— Begin Source material —

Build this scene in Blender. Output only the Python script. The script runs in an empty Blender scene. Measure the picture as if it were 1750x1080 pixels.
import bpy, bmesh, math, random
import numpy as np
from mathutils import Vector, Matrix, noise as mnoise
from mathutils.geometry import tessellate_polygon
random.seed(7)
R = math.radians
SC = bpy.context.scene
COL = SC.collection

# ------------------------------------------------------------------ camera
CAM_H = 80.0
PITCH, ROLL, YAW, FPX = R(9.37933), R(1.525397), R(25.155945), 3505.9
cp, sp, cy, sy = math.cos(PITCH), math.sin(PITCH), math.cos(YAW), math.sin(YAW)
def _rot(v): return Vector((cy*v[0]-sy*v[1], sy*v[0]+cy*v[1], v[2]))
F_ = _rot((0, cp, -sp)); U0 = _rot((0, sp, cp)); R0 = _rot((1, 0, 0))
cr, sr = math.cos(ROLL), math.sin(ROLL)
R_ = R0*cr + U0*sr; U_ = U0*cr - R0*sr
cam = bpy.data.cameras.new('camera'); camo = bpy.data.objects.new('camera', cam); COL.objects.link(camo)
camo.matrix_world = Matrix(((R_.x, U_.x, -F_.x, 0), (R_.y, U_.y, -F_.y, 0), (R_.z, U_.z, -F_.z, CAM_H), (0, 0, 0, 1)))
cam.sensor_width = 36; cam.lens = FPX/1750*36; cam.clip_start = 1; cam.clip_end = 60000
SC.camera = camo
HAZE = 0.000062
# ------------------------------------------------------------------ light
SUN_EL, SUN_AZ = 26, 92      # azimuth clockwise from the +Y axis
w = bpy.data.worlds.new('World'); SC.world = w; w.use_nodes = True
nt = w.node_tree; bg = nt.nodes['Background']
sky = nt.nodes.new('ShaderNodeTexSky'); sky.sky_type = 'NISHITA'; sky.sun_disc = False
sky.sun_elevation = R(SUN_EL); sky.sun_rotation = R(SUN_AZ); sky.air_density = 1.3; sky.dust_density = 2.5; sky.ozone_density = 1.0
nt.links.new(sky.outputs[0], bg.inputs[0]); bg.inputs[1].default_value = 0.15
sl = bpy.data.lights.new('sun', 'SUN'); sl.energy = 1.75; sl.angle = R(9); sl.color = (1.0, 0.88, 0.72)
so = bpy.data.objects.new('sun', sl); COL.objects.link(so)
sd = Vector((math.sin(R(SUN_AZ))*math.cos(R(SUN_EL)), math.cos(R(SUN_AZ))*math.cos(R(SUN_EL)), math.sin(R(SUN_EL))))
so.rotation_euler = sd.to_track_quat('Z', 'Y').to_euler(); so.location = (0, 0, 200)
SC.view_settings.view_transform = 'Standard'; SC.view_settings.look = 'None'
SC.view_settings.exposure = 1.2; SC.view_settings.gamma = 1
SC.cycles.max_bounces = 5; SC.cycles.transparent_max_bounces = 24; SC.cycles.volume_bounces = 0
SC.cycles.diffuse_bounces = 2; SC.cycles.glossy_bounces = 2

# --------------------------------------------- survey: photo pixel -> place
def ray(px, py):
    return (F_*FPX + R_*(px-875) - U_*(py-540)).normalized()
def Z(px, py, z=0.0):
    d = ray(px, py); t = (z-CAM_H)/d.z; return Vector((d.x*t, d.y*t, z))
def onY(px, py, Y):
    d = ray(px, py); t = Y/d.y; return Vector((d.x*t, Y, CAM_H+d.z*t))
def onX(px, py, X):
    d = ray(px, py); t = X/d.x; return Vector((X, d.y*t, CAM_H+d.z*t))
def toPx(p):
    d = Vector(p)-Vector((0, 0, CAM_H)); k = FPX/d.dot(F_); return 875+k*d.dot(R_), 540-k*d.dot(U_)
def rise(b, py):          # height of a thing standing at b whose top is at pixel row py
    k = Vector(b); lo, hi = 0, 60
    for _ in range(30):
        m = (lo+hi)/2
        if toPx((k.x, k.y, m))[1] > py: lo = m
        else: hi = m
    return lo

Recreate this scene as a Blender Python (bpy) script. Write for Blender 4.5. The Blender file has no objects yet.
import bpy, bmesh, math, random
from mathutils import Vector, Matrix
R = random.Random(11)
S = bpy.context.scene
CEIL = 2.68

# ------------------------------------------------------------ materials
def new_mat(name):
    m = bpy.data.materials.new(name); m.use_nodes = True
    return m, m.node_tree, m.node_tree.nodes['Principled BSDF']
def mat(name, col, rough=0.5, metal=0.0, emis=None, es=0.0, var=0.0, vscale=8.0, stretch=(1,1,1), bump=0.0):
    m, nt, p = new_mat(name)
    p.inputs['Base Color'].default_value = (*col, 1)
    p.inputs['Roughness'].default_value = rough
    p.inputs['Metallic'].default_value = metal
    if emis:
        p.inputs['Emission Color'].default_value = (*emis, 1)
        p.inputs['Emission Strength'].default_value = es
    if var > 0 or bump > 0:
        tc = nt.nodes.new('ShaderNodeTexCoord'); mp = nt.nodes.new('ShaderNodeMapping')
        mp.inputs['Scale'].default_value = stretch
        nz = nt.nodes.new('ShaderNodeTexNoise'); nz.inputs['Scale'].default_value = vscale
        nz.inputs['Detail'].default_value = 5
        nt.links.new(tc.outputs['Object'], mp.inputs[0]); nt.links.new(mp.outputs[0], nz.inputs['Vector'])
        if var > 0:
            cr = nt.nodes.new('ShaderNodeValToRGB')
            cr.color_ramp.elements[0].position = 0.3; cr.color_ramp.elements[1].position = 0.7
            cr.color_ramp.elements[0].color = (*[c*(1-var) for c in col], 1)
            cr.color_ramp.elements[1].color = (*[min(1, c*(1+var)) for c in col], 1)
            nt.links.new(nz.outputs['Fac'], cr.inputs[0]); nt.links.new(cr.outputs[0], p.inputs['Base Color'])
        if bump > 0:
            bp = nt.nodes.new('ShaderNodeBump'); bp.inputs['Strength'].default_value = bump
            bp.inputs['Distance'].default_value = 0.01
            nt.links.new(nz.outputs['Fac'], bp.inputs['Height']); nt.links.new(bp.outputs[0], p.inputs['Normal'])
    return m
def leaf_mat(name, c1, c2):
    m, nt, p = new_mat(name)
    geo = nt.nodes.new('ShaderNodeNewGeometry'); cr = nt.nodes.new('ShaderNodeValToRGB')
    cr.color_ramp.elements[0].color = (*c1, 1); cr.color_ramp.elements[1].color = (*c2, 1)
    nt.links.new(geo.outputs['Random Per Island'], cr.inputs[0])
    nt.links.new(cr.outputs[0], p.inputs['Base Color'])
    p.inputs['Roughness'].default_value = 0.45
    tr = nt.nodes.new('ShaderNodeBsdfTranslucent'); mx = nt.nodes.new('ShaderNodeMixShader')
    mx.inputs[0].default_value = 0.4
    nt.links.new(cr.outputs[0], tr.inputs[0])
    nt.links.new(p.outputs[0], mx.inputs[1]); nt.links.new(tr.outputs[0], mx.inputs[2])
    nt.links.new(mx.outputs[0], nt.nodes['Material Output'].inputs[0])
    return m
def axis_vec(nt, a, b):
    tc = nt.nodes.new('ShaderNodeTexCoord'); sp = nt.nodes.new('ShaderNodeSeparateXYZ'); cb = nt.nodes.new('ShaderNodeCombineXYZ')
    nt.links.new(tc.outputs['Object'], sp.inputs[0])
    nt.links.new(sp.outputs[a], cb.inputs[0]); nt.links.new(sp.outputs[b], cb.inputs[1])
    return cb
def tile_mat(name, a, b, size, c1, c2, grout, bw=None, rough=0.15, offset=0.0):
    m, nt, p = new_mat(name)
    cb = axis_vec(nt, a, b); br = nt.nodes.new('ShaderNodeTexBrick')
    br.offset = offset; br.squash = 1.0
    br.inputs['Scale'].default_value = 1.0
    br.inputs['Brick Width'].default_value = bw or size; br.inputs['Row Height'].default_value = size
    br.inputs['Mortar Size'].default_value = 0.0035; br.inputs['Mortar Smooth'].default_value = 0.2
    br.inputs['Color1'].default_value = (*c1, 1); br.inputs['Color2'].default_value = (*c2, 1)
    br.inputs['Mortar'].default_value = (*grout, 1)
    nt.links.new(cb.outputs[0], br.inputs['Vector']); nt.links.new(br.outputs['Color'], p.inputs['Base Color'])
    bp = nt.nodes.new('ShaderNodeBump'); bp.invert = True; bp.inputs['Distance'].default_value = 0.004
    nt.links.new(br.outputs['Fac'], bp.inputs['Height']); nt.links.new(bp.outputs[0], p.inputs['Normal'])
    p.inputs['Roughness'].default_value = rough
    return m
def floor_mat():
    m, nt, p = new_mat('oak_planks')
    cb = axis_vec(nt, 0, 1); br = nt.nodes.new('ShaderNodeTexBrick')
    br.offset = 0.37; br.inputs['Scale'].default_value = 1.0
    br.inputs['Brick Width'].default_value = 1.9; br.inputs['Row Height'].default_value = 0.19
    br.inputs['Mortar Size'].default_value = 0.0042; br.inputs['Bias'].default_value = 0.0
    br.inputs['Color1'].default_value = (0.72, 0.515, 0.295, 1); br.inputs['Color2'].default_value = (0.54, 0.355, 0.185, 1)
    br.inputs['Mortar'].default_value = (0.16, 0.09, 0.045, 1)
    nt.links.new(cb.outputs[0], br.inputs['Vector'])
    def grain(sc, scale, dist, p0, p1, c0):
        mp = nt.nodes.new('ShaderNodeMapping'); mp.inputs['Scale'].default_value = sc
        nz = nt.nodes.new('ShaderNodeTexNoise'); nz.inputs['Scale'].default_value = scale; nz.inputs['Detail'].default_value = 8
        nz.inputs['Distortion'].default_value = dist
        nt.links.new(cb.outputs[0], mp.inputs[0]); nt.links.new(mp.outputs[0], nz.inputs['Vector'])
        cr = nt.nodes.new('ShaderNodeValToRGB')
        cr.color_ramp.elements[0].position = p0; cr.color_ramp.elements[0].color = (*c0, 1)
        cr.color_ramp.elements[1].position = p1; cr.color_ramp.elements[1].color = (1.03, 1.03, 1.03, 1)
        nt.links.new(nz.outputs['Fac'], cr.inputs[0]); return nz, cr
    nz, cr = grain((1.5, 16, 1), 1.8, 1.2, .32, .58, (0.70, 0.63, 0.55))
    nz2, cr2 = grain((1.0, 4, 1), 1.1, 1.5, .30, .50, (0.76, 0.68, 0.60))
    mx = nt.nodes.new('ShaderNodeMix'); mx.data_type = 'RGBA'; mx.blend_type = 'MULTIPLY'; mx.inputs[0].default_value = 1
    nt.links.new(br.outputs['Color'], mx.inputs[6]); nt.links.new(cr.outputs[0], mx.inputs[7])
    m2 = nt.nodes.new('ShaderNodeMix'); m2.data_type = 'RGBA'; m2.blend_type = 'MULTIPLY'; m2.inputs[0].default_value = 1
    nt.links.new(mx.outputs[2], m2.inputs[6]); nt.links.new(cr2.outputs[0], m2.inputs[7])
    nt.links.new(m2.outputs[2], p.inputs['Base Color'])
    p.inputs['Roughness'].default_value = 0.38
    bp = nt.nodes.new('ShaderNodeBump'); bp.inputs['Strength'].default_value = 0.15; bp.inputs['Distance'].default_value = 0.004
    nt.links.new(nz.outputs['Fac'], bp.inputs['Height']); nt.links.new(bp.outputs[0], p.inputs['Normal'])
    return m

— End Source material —

**Your instructions:**
Go back over the listing above and copy exactly the lines that begin at the line with "Recreate this scene" and stop after the line with "CEIL = 2.68"; leave out every other line.

**Solution to this exercise:**
Recreate this scene as a Blender Python (bpy) script. Write for Blender 4.5. The Blender file has no objects yet.
import bpy, bmesh, math, random
from mathutils import Vector, Matrix
R = random.Random(11)
S = bpy.context.scene
CEIL = 2.68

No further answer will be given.